With the focus on developing simulations to build skills in areas such as leadership and negotiation, the emotional content is particularly important. Compelling stories are a key way that emotional context and cultural content are included in the simulation experience. ICT uses “story nets” to convey a series of events over a sequence of turns. The story changes (within the limits of the simulation) depending on the learner’s actions and the responses of other parties in the simulation. So, for example, if the soldier using a negotiation simulation foregoes the opportunity to prepare and then, uninformed, takes an action that is disrespectful of the local culture, the tribal leader with whom he is negotiating might derail the conversation.

Non-verbal communication behavior by the avatars -  their gestures, facial expressions, and stance -  also has key importance in realistically conveying human emotion. ICT has advanced the state of the art in rendering avatars through innovations in lighting, photography, and skin scanning. Their advances have been used not only in simulations for the military, but also in Hollywood movies, for which they earned an Academy Award. Realistic avatars help learners become immersed in the simulation.

ICT sees itself as a research center, and so of course it undertakes a huge amount of R&D. This ranges from foundational research in the construction of virtual humans and learning simulations, to the development of enabling technologies such as the “virtual human toolkit” and the LAST method (learning with adaptive simulation and training), to a series of prototype applications.

According to a speaker on my tour, it considers all of its products to be prototypes. Clients don’t necessarily expect deployment, although many of the “prototypes” have been good enough to be widely fielded. During the tour, I saw excerpts from Bilat, which provides training and practice in cross-cultural negotiation, Urban Sim, which was the subject of a recent article in The Atlantic, and the Mobile Counter-IED Interactive Trainer, a blended learning solution delivered to soldiers in the housing of a shipping container which can be dropped at nearly any location.

In addition to conducting R&D to develop new prototypes, ICT also publishes studies about the impact of their innovations. They have found, for example, that the serious-game-based approach to teaching intercultural communication skills in ELECT BiLAT successfully led to learner’s mastery of cultural rules relating to meeting phases and the timing of communicative actions.

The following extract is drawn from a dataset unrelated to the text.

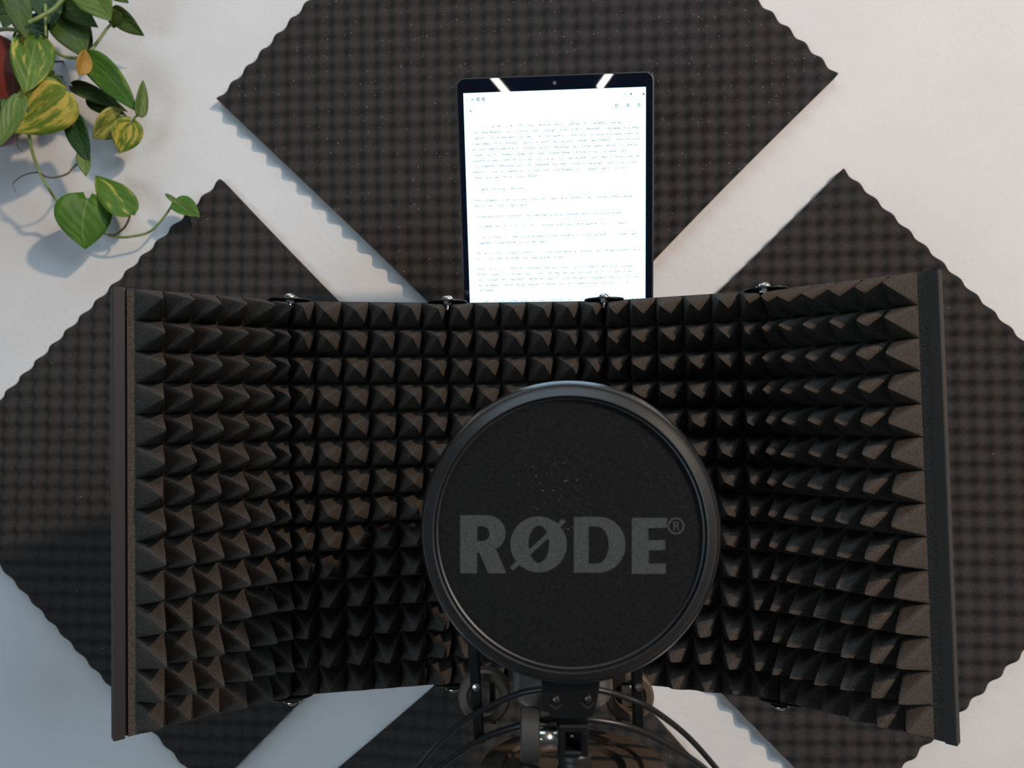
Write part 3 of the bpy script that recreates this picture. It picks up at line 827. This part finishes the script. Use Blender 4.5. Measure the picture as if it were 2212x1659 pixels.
stem([(138, 262, .06), (150, 274, .055), (165, 284, .05)], .0012, m_stem, 'petiole')
stem([(150, -22, .105), (120, 16, .112), (92, 34, .118), (62, 49, .122)], .0024, m_stem, 'petiole')
stem([(192, 114, .06), (210, 92, .055), (228, 66, .05), (240, 52, .05)], .0018, m_stem, 'petiole')
stem([(116, 107, .07), (130, 118, .068), (150, 125, .065), (176, 124, .066), (190, 118, .065)], .0018, m_stem)
stem([(-20, 68, .10), (6, 63, .10), (28, 64, .10), (40, 68, .10)], .0022, m_stem, 'petiole')
stem([(40, 66, .09), (28, 52, .09), (20, 30, .09), (14, 10, .09)], .0012, m_stemb)
stem([(36, 66, .095), (30, 80, .095), (36, 96, .095), (12, 106, .095)], .0013, m_stemb)
stem([(98, 10, .09), (98, 45, .10), (99, 78, .10)], .0016, m_stem, 'petiole')
stem([(-10, 34, .10), (18, 20, .105), (40, 6, .105)], .0022, m_stem, 'petiole')
stem([(280, 268, .045), (288, 258, .045), (296, 248, .046), (294, 240, .05)], .0013, m_stem, 'petiole')
# pot, soil and the wire holder
m_pot = mat('glazed_red_pot', (.13, .02, .014), .35, spec=.5); noise_color(m_pot, (.11, .016, .012), (.16, .026, .018), 14, 4)
m_soil = mat('potting_soil', (.05, .035, .025), .95)
Rp = .064
bm = MB()
bm.lathe(Vector((POT.x, POT.y, POT.z)), Zv, [(.001, -.048), (.038, -.048), (.046, -.044), (.058, -.022), (.0632, .004), (.0625, .022), (.0570, .036), (.0575, .040), (.0575, .050), (.0560, .052), (.0525, .051), (.0520, .036), (.002, .034)], 64)
bm.build('pot', m_pot, plant)
bm = MB(); bm.lathe(Vector((POT.x, POT.y, POT.z)), Zv, [(.0515, .040), (.04, .045), (0, .048)], 32); bm.build('soil', m_soil, plant)
for (x, y) in ((126, 133), (124, 166)):
    a = at_wall(x + 10, y, .001); bm = MB(); bm.tube([a, at_wall(x - 4, y, .02), at_wall(x - 70, y - 2, .05)], .0012, 8); bm.build('wire_hook', m_sheet, plant)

How much does all of this cost? In 2004, the Army awarded ICT $100million to continue its overall R&D work. The Mobile Counter-IED Interactive Trainer was the result of a $10million contract in 2009. 


Clearly, the military’s need for state-of-the-art training tools stands to benefit the videogaming industry and its customers who are willing to pay for ever-more-realistic scenarios.

My work involves accelerating the development of corporate leaders. How can we apply the insights and technology developed by ICT? We’ve got enough scale (almost 35,000 first-line managers). If we invested $250 per manager in annual leadership vitality education, that would be $8.75million…more than enough to produce something really compelling. It is possible that one solution, even one with a lot of story nets, meet our needs globally? These are conversations worth having.